> _YOUR GOAL_: Leaving out every picture, retype the lines below from the top through the one that contains "knife(TT(362, 2034), TT(540, 2290), 'second".

> _SUPPLIED INFORMATION_:
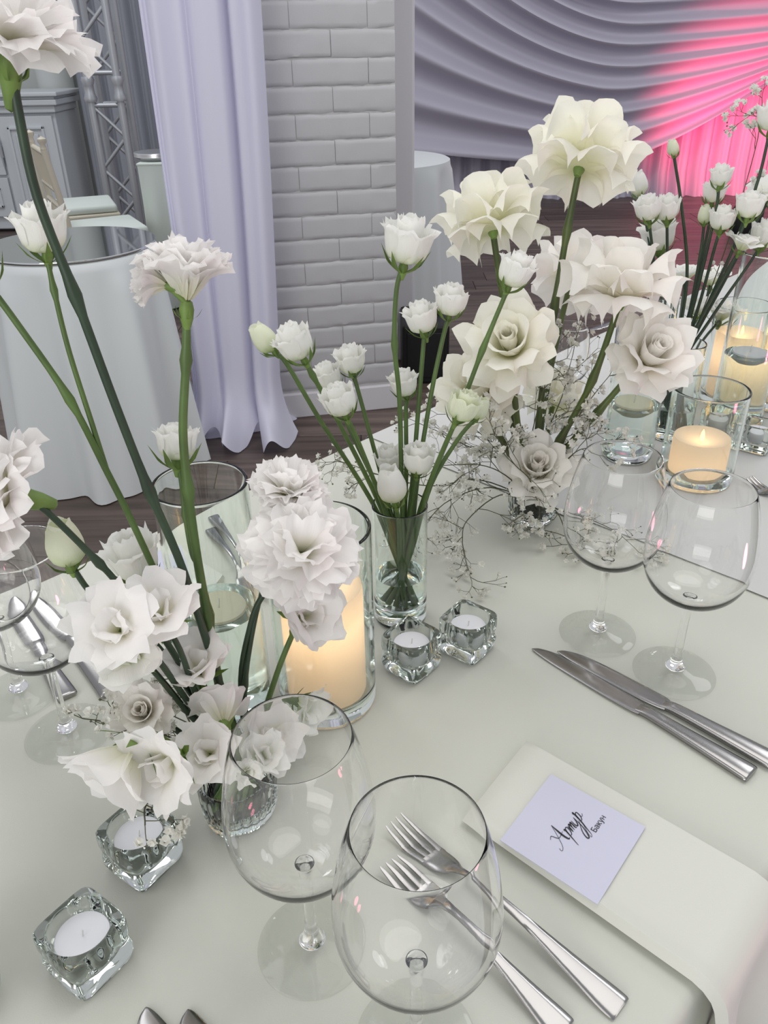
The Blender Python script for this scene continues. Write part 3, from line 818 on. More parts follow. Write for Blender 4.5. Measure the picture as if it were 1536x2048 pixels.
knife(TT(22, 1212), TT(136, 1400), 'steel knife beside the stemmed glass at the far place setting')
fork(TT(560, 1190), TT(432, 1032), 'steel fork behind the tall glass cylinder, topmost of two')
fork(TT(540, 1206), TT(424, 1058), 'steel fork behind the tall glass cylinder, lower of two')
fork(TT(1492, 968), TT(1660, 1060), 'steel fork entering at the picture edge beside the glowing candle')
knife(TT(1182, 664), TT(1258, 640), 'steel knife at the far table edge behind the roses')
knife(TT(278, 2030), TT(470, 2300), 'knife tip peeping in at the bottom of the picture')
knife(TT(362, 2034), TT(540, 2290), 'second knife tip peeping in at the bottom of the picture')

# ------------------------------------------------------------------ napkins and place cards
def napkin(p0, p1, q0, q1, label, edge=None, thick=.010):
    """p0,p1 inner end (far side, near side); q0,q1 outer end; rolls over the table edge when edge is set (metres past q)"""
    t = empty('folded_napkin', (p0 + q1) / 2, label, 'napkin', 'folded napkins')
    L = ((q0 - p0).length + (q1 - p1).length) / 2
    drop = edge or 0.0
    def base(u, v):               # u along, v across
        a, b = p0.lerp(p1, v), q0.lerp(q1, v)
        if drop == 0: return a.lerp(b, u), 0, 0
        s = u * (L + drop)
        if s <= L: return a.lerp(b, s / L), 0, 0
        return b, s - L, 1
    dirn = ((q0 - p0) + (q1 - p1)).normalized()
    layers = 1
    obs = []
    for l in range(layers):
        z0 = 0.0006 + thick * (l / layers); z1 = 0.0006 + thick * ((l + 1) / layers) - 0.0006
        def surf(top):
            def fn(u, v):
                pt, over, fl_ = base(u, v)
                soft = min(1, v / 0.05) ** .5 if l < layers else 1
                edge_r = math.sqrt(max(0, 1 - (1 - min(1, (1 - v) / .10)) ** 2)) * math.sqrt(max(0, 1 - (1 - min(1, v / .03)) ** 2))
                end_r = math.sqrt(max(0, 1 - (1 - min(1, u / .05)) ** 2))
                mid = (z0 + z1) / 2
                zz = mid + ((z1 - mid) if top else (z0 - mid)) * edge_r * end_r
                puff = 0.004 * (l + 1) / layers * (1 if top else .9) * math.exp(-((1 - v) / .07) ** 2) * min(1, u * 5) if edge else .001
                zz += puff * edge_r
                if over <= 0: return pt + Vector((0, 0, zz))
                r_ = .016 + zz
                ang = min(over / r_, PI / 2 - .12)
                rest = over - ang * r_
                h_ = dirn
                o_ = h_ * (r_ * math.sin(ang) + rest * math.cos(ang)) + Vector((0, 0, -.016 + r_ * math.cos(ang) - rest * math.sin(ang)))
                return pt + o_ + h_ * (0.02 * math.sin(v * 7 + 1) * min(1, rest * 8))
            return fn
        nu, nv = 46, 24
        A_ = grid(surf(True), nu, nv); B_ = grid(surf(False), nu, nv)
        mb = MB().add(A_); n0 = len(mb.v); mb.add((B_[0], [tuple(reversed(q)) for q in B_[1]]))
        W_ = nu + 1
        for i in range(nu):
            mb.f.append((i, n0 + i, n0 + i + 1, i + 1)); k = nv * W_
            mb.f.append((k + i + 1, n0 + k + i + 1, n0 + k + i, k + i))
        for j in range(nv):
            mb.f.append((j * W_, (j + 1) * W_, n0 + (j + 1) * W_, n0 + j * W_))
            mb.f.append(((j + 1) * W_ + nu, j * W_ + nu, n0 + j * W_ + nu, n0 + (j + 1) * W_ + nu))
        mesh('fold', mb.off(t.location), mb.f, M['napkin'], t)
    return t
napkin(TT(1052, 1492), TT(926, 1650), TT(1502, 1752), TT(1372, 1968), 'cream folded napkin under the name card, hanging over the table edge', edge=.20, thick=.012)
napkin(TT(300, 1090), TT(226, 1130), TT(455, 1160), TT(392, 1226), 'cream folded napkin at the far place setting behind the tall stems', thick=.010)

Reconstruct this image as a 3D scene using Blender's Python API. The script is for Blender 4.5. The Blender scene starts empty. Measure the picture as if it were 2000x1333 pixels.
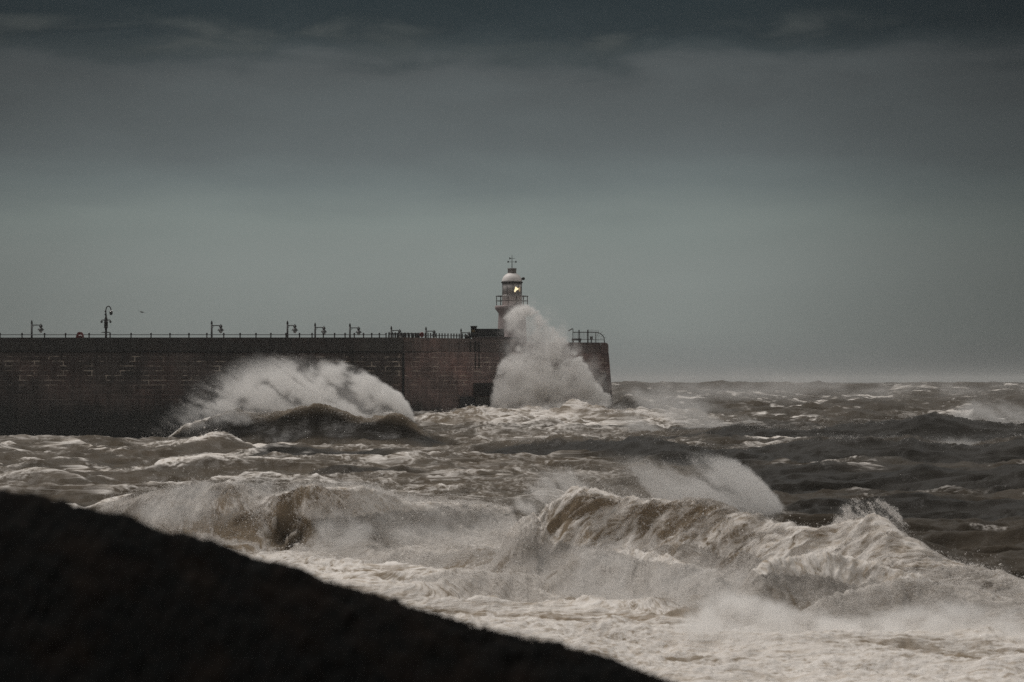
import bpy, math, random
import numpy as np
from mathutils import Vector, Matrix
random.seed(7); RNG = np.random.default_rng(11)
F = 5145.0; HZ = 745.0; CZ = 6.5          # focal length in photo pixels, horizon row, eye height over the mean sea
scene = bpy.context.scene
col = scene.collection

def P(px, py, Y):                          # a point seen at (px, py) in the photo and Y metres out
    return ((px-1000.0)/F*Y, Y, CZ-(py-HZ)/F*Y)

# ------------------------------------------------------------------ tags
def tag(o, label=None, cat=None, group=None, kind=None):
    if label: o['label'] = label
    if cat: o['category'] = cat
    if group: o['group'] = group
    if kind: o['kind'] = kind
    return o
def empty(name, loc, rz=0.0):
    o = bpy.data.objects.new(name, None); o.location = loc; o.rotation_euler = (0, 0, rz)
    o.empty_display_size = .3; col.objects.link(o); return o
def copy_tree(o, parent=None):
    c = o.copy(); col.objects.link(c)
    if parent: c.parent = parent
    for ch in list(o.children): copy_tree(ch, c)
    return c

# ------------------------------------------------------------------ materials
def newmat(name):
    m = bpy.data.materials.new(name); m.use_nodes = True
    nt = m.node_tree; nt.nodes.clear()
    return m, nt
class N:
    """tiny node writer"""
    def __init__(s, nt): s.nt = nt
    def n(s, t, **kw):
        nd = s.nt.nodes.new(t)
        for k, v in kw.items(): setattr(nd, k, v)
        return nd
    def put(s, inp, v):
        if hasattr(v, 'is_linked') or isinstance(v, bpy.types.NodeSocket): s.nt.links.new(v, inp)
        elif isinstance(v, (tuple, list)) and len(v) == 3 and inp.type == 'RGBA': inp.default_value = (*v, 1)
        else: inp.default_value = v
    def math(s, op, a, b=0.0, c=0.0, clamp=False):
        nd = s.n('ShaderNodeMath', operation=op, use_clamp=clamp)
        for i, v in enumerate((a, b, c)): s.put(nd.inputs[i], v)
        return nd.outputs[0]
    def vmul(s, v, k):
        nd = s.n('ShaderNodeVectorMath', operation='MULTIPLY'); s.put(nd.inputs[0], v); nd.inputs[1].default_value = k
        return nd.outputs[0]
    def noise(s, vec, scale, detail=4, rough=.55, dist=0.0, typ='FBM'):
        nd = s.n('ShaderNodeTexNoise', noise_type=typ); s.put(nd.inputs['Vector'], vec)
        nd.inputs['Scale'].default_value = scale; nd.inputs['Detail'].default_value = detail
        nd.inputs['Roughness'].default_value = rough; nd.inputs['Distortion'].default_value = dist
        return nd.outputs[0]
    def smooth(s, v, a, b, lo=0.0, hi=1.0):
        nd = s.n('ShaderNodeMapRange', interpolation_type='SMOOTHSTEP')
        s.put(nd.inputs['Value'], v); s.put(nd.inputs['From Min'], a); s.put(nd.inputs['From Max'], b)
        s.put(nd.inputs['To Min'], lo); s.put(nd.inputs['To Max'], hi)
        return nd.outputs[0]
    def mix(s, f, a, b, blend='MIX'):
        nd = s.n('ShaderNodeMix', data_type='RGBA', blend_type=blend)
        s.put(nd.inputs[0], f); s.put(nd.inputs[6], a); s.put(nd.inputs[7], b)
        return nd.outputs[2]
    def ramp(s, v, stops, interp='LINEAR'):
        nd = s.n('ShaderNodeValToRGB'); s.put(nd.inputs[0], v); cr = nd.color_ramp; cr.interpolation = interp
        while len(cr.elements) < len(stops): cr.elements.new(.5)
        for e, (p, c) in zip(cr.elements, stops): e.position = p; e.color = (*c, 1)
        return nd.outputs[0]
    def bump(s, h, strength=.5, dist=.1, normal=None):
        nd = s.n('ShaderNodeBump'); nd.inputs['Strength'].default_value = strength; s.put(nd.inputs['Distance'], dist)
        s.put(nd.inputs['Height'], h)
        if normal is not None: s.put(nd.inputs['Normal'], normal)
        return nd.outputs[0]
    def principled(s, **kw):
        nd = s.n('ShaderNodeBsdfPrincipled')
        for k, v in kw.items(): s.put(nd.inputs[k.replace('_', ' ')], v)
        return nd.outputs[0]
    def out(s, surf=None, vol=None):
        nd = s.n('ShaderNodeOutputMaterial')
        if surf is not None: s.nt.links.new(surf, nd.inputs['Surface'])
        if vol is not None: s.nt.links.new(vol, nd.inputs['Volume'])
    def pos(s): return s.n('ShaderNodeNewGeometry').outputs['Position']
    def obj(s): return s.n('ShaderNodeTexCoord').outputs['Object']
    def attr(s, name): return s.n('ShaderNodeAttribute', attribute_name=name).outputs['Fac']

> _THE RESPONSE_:
The Blender Python script for this scene continues. Write part 3, from line 818 on. More parts follow. Write for Blender 4.5. Measure the picture as if it were 1536x2048 pixels.
knife(TT(22, 1212), TT(136, 1400), 'steel knife beside the stemmed glass at the far place setting')
fork(TT(560, 1190), TT(432, 1032), 'steel fork behind the tall glass cylinder, topmost of two')
fork(TT(540, 1206), TT(424, 1058), 'steel fork behind the tall glass cylinder, lower of two')
fork(TT(1492, 968), TT(1660, 1060), 'steel fork entering at the picture edge beside the glowing candle')
knife(TT(1182, 664), TT(1258, 640), 'steel knife at the far table edge behind the roses')
knife(TT(278, 2030), TT(470, 2300), 'knife tip peeping in at the bottom of the picture')
knife(TT(362, 2034), TT(540, 2290), 'second knife tip peeping in at the bottom of the picture')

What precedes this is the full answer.